Beginning with the opening line of the entries, return every line through the one containing "COL = SC.collection", both included, and nothing else. Omit pictures.

▶ _Supplied records_:
┌──

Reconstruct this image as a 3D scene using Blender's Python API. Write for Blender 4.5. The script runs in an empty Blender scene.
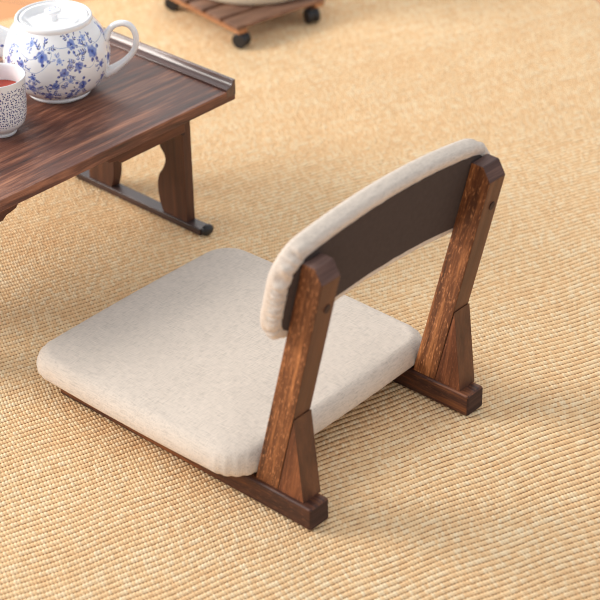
import bpy, bmesh, math, random
import numpy as np
from mathutils import Vector, Matrix
random.seed(4)
rng = np.random.default_rng(7)
SC = bpy.context.scene
COL = SC.collection

# ------------------------------------------------------------------ helpers
def link(name, me, mat, parent=None, smooth=False, label=None):
    if isinstance(me, bmesh.types.BMesh):
        bm = me
        bmesh.ops.recalc_face_normals(bm, faces=bm.faces)
        m = bpy.data.meshes.new(name); bm.to_mesh(m); bm.free(); me = m
    me.name = name
    for mm in (mat if isinstance(mat, (list, tuple)) else [mat]):
        me.materials.append(mm)
    if smooth:
        me.polygons.foreach_set('use_smooth', [True] * len(me.polygons))
    o = bpy.data.objects.new(name, me)
    COL.objects.link(o)
    if parent is not None: o.parent = parent
    if label: o['label'] = label
    return o

def root(name, label, cat, loc=(0, 0, 0), rz=0.0, group=None):
    o = bpy.data.objects.new(name, None); COL.objects.link(o)
    o.location = loc; o.rotation_euler = (0, 0, rz)
    o.empty_display_size = .02
    o['label'] = label; o['category'] = cat
    if group: o['group'] = group
    return o

def bevel(o, w, seg=3, ang=30):
    m = o.modifiers.new('bevel', 'BEVEL'); m.width = w; m.segments = seg
    m.limit_method = 'ANGLE'; m.angle_limit = math.radians(ang)
    m.harden_normals = True
    o.data.polygons.foreach_set('use_smooth', [True] * len(o.data.polygons))
    return o

def prism(pts, frame):
    """closed polygon pts (a,b) swept between c0 and c1; frame(a,b,c)->xyz"""
    bm = bmesh.new()
    fn, c0, c1 = frame
    A = [bm.verts.new(fn(a, b, c0)) for a, b in pts]
    B = [bm.verts.new(fn(a, b, c1)) for a, b in pts]
    n = len(pts)
    bm.faces.new(A); bm.faces.new(B[::-1])
    for i in range(n):
        bm.faces.new((A[i], B[i], B[(i + 1) % n], A[(i + 1) % n]))
    return bm

def box(x0, x1, y0, y1, z0, z1):
    return prism([(x0, y0), (x1, y0), (x1, y1), (x0, y1)], (lambda a, b, c: (a, b, c), z0, z1))

def lathe(profile, seg=96, closed_top=False):
    """profile list of (r,z) from bottom centre outward"""
    bm = bmesh.new(); rings = []
    for r, z in profile:
        if r < 1e-6: rings.append([bm.verts.new((0, 0, z))])
        else: rings.append([bm.verts.new((r * math.cos(2 * math.pi * k / seg), r * math.sin(2 * math.pi * k / seg), z)) for k in range(seg)])
    for a, b in zip(rings, rings[1:]):
        for k in range(seg):
            k2 = (k + 1) % seg
            if len(a) == 1 and len(b) > 1: bm.faces.new((a[0], b[k2], b[k]))
            elif len(b) == 1 and len(a) > 1: bm.faces.new((a[k], a[k2], b[0]))
            elif len(a) > 1: bm.faces.new((a[k], a[k2], b[k2], b[k]))
    return bm

def smooth_profile(pts, n=8):
    """Catmull-Rom through points"""
    out = []
    P = [pts[0]] + list(pts) + [pts[-1]]
    for i in range(1, len(P) - 2):
        p0, p1, p2, p3 = [np.array(P[j], float) for j in (i - 1, i, i + 1, i + 2)]
        for k in range(n):
            t = k / n
            out.append(tuple(.5 * ((2 * p1) + (-p0 + p2) * t + (2 * p0 - 5 * p1 + 4 * p2 - p3) * t * t + (-p0 + 3 * p1 - 3 * p2 + p3) * t ** 3)))
    out.append(tuple(map(float, pts[-1])))
    return out

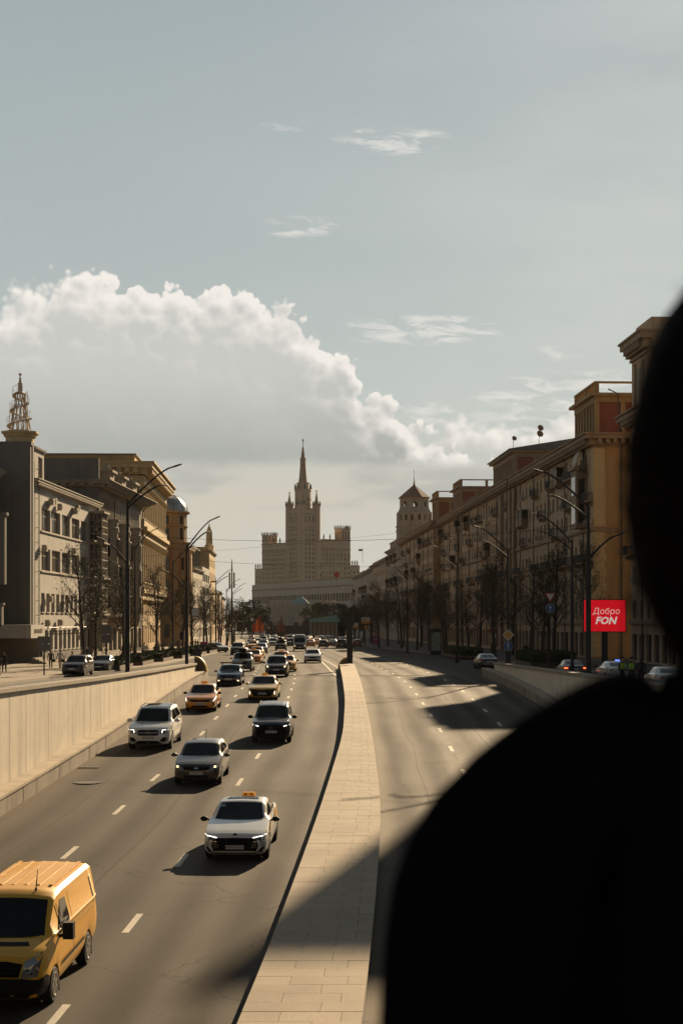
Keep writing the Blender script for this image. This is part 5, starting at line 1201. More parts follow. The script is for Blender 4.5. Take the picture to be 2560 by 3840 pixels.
def wheel_mesh(r, w):
    k = (round(r, 2), round(w, 2))
    if k not in WH:
        b = MB(); b.loft([[(x, q * math.cos(2 * PI * i / 20), q * math.sin(2 * PI * i / 20)) for i in range(20)] for x, q in ((-w / 2, r * .66), (-w / 2, r * .93), (-w * .36, r), (w * .36, r), (w / 2, r * .93), (w / 2, r * .66))])
        t = b.mesh('wheel', M_TYRE, True)
        def rim(m):
            b = MB(); b.loft([[(x, q * math.cos(2 * PI * i / 20), q * math.sin(2 * PI * i / 20)) for i in range(20)] for x, q in ((w / 2 - .02, r * .70), (w / 2 + .012, r * .68), (w / 2 + .012, r * .60), (w / 2 - .05, r * .58))], 0)
            for i in range(5):
                a = 2 * PI * i / 5; c, s = math.cos(a), math.sin(a); n = V((0, -s, c)); d = V((0, c, s))
                for sg in (-.055, .055):
                    p0 = d * r * .12 + n * sg * .6; p1 = d * r * .62 + n * sg * 1.3; e = n * .03
                    b.hexa([p0 - e + V((w / 2 - .03, 0, 0)), p0 + e + V((w / 2 - .03, 0, 0)), p1 + e + V((w / 2 - .03, 0, 0)), p1 - e + V((w / 2 - .03, 0, 0))], [p0 - e + V((w / 2 + .008, 0, 0)), p0 + e + V((w / 2 + .008, 0, 0)), p1 + e + V((w / 2 + .004, 0, 0)), p1 - e + V((w / 2 + .004, 0, 0))], 0)
            b.loft([[(x, q * math.cos(2 * PI * i / 8), q * math.sin(2 * PI * i / 8)) for i in range(8)] for x, q in ((w / 2 - .06, r * .16), (w / 2 + .015, r * .15), (w / 2 + .02, r * .05))], 0)
            b.loft([[(x, q * math.cos(2 * PI * i / 20), q * math.sin(2 * PI * i / 20)) for i in range(20)] for x, q in ((w / 2 - .062, r * .62), (w / 2 - .06, r * .01))], 1)
            return b.mesh('rim', [m, M_TRIMB])
        WH[k] = (t, rim(M_RIM), rim(M_RIMD))
    return WH[k]

class Car:
    """a lofted body: everything is given in metres; y = 0 at the nose, growing to the tail; x to the car's side; z up"""
    def __init__(s, name, L, w, zt, zb, zr_, wr, wheels, r, pnt, belt=.94, tw=.21, nose=.0):
        s.L = L; s.root = empty(name); s.paint = pnt; s.r = r
        ys = [0.0, .02, .05, .1, .16]; y = .24
        while y < L - .2: ys.append(y); y += .075
        ys += [L - .17, L - .1, L - .05, L - .02, L]
        for q in wheels: ys += [q - r * 1.16, q + r * 1.16]
        ys = sorted(ys); rings = []
        R1 = r * 1.14
        for y in ys:
            hw = lerp_tab(w, y); t = lerp_tab(zt, y); bt = lerp_tab(zb, y); rf_ = max(t + .012, lerp_tab(zr_, y)); rw = lerp_tab(wr, y)
            k = (rf_ - t)
            on = min(1.0, max(0.0, (k - .02) / .12))
            top_z = lambda f: t + k * f
            sec = [(0, bt), (hw * .72, bt), (hw * .90, bt + .03), (hw * .985, bt + (t - bt) * .22), (hw, bt + (t - bt) * .46), (hw * .99, bt + (t - bt) * .70), (hw * .965, bt + (t - bt) * .90),
                   (hw * (belt), t), (hw * belt * (1 - on) * .92 + on * (hw * belt - .02), t + .012 + on * k * .02),
                   ((1 - on) * hw * .62 + on * (rw + (hw * belt - rw) * .12), top_z(.86) if on else t + .016), ((1 - on) * hw * .45 + on * rw * .93, top_z(.955) if on else t + .022), ((1 - on) * hw * .25 + on * rw * .6, top_z(.995) if on else t + .028), (0, top_z(1.0) + .012)]
            for q in wheels:
                dy = abs(y - q)
                if dy < R1:
                    za = r + math.sqrt(R1 * R1 - dy * dy) * 1.0
                    sec = [(px if i > 1 else px, max(pz, za) if pz < t - .02 else pz) for i, (px, pz) in enumerate(sec)]
            full = sec + [(-x, z) for x, z in reversed(sec[1:-1])]
            rings.append([(x, y, z) for x, z in full])
        b = MB(); b.loft(rings); s.rings = rings
        me = b.mesh('body', [pnt], True)
        s.body = place('body', me, s.root)
        s.bvh = BVHTree.FromPolygons([V(v) for v in b.v], [tuple(f) for f in b.f])
        # dark underbody
        u = MB(); u.box(-lerp_tab(w, L / 2) * .82, lerp_tab(w, L / 2) * .82, .35, L - .3, lerp_tab(zb, L / 2) - .03, lerp_tab(zb, L / 2) + .45); u.build('underbody', M_TRIMB, s.root)
        tm, rm, rd = wheel_mesh(r, tw); s.wheels = []
        for q in wheels:
            hw = lerp_tab(w, q)
            for sg in (-1, 1):
                o = place('wheel', tm, s.root, (sg * (hw - tw / 2 - .012), q, r), 0 if sg > 0 else PI); s.wheels.append((o, rm, rd))
    def rims(s, dark=False):
        for o, rm, rd in s.wheels: place('rim', rd if dark else rm, o)
        return s
    def decal(s, name, poly, m, axis='f', off=.006, parent=None, sub=3, thick=0.0, mirror=False):
        """a thin panel laid on the body: poly in (x,z) for front/rear, (y,z) for the sides, (x,y) for the top"""
        out = []
        for mi in ((1, -1) if mirror else (1,)):
            bm = bmesh.new()
            vs = [bm.verts.new((p[0] * (mi if axis in 'frt' else 1), p[1], 0)) for p in poly]
            bm.faces.new(vs); bmesh.ops.triangulate(bm, faces=bm.faces[:])
            for _ in range(sub):
                lg = [e for e in bm.edges if e.calc_length() > .16]
                if not lg: break
                bmesh.ops.subdivide_edges(bm, edges=lg, cuts=1, use_grid_fill=False); bmesh.ops.triangulate(bm, faces=bm.faces[:])
            good = True; last = None
            for v in bm.verts:
                a, c = v.co.x, v.co.y
                if axis == 'f': o, d = V((a, -2, c)), V((0, 1, 0))
                elif axis == 'r': o, d = V((a, s.L + 2, c)), V((0, -1, 0))
                elif axis == 's': o, d = V((mi * 3, a, c)), V((-mi, 0, 0))
                else: o, d = V((a, c, 4)), V((0, 0, -1))
                h, n, _, _ = s.bvh.ray_cast(o, d)
                if h is None: v.co = V((0, 0, -99)); continue
                if n.dot(d) > 0: n = -n
                v.co = h + n * off - d * (off * .5)
            bmesh.ops.delete(bm, geom=[v for v in bm.verts if v.co.z < -50], context='VERTS')
            me = bpy.data.meshes.new(name); bm.to_mesh(me); bm.free(); me.materials.append(m)
            me.polygons.foreach_set('use_smooth', [True] * len(me.polygons))
            out.append(place(name, me, parent or s.root))
        return out
    def plate(s, txt, z, x=0.0, y=-.02, rear=False):
        b = MB(); b.box(-.26, .26, -.012, 0, -.056, .056); o = b.build('number_plate', M_PLATE, s.root)
        hit = s.bvh.ray_cast(V((x, -2 if not rear else s.L + 2, z)), V((0, 1 if not rear else -1, 0)))[0]
        o.location = (x, (hit.y if hit else 0) + (-.015 if not rear else .015), z)
        if rear: o.rotation_euler = (0, 0, PI)
        if txt: place('lettering', text_mesh(txt, .10, M_PTXT, ext=.001), o, (0, -.0145, 0))
    def mirrors(s, y, z, hw, m, size=1.0):
        b = MB(); b.ball((0, 0, 0), (.115 * size, .07 * size, .075 * size), 10, 6); b.tube([(-.09, .02, -.02), (-.2, .04, -.06)], .025, 5); me = b.mesh('mirror', m, True)
        place('mirror', me, s.root, (hw + .13, y, z)); place('mirror', me, s.root, (-hw - .13, y, z), 0, (-1, 1, 1))
    def rails(s, y0, y1, x, m=None):
        for sg in (-1, 1):
            z = lambda y: s.bvh.ray_cast(V((sg * x, y, 4)), V((0, 0, -1)))[0].z
            b = MB(); b.tube([(sg * x, y0, z(y0) - .01), (sg * x, y0 + .12, z(y0 + .12) + .055)] + [(sg * x, y0 + .12 + (y1 - y0 - .24) * i / 4, z(y0 + .12 + (y1 - y0 - .24) * i / 4) + .06) for i in range(1, 4)] + [(sg * x, y1 - .12, z(y1 - .12) + .055), (sg * x, y1, z(y1) - .01)], .022, 6); b.build('roof_rail', m or M_CHROME, s.root, True)
    def taxi_sign(s, y, x=0.0):
        z = s.bvh.ray_cast(V((x, y, 4)), V((0, 0, -1)))[0].z
        b = MB(); b.hexa([(-.2, -.07, 0), (.2, -.07, 0), (.2, .07, 0), (-.2, .07, 0)], [(-.17, -.045, .11), (.17, -.045, .11), (.17, .045, .11), (-.17, .045, .11)]); o = b.build('taxi_sign', M_TAXI, s.root, loc=(x, y, z + .004))
        for q in (-.09, .09):
            b = MB(); b.box(q - .03, q + .03, -.066, -.058, .03, .075); b.build('sign_mark', M_PTXT, o)
    def wipers(s, y, z):
        for x in (-.45, .2):
            h0 = s.bvh.ray_cast(V((x, -2, z)), V((0, 1, 0)))[0]; h1 = s.bvh.ray_cast(V((x + .5, -2, z + .05)), V((0, 1, 0)))[0]
            b = MB(); b.tube([h0 + V((0, -.02, .0)), h1 + V((0, -.02, .0))], .012, 4); b.build('wiper', M_TRIMB, s.root)
    def put(s, x, y, rz, label, cat='car', group=None, z=None):
        s.root.location = (x, y, (zr(y + 1.5) if y < 131 else zside(y) + .004) if z is None else z)
        pitch = math.atan2(zr(y + 3) - zr(y), 3.0) if y < 128 and z is None else 0
        s.root.rotation_euler = (pitch, 0, rz)
        if z is None: s.root.location.z = (zr(y) if y < 131 else zside(y) + .004)
        tag(s.root, label, cat, group); return s

def sedan(name, pnt, L=4.68, W=1.82, H=1.46, cowl=1.28, ws=2.15, rear=3.35, hoodz=.98, r=.325):
    hw = W / 2
    return Car(name, L, [(0, hw * .76), (.05, hw * .86), (.18, hw * .94), (.5, hw * .985), (1.0, hw), (L - 1.0, hw), (L - .35, hw * .93), (L - .08, hw * .82), (L, hw * .74)],
               [(0, .58), (.025, .69), (.10, .765), (.35, .835), (.8, hoodz - .07), (cowl, hoodz), (L - 1.1, hoodz + .05), (L - .4, hoodz + .07), (L - .06, hoodz - .02), (L, .7)],
               [(0, .30), (.1, .22), (.5, .19), (L - .5, .2), (L - .1, .28), (L, .36)],
               [(0, 0), (cowl - .01, 0), (cowl, hoodz), (ws, H - .045), (ws + .45, H), (rear - .3, H - .03), (rear, H - .09), (L - .55, hoodz + .08), (L - .54, 0), (L, 0)],
               [(0, hw * .6), (cowl, hw * .80), (ws, hw * .70), (rear, hw * .68), (L - .5, hw * .74)], (.88, L - .95), r, pnt)
def hatch(name, pnt, L=4.25, W=1.79, H=1.48, cowl=1.15, ws=1.95, hoodz=1.0, r=.31):
    hw = W / 2
    return Car(name, L, [(0, hw * .74), (.05, hw * .85), (.2, hw * .94), (.55, hw * .985), (1.0, hw), (L - .9, hw), (L - .3, hw * .94), (L - .06, hw * .84), (L, hw * .78)],
               [(0, .58), (.025, .69), (.10, .78), (.35, .86), (.8, hoodz - .05), (cowl, hoodz), (L - .8, hoodz + .06), (L - .1, hoodz + .08), (L, .8)],
               [(0, .28), (.1, .22), (.5, .19), (L - .5, .2), (L - .1, .28), (L, .36)],
               [(0, 0), (cowl - .01, 0), (cowl, hoodz), (ws, H - .05), (ws + .4, H), (L - .9, H - .03), (L - .45, H - .1), (L - .05, hoodz + .09), (L - .04, 0), (L, 0)],
               [(0, hw * .6), (cowl, hw * .82), (ws, hw * .73), (L - .8, hw * .70), (L - .2, hw * .72)], (.82, L - .78), r, pnt)
def suv(name, pnt, L=4.6, W=1.86, H=1.68, cowl=1.25, ws=2.0, hoodz=1.12, r=.36):
    hw = W / 2
    return Car(name, L, [(0, hw * .74), (.05, hw * .86), (.18, hw * .94), (.5, hw * .985), (1.0, hw), (L - .8, hw), (L - .25, hw * .95), (L - .05, hw * .88), (L, hw * .82)],
               [(0, .62), (.03, .80), (.10, .92), (.3, 1.0), (.7, hoodz - .05), (cowl, hoodz), (L - .8, hoodz + .05), (L - .1, hoodz + .05), (L, .9)],
               [(0, .36), (.1, .27), (.5, .24), (L - .5, .25), (L - .1, .32), (L, .42)],
               [(0, 0), (cowl - .01, 0), (cowl, hoodz), (ws, H - .06), (ws + .35, H - .01), (L - .8, H), (L - .4, H - .07), (L - .06, hoodz + .07), (L - .05, 0), (L, 0)],
               [(0, hw * .6), (cowl, hw * .83), (ws, hw * .745), (L - .7, hw * .72), (L - .15, hw * .74)], (.88, L - .86), r, pnt, belt=.95, tw=.235)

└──

▶ _Solution to the problem_:
Reconstruct this image as a 3D scene using Blender's Python API. Write for Blender 4.5. The script runs in an empty Blender scene.
import bpy, bmesh, math, random
import numpy as np
from mathutils import Vector, Matrix
random.seed(4)
rng = np.random.default_rng(7)
SC = bpy.context.scene
COL = SC.collection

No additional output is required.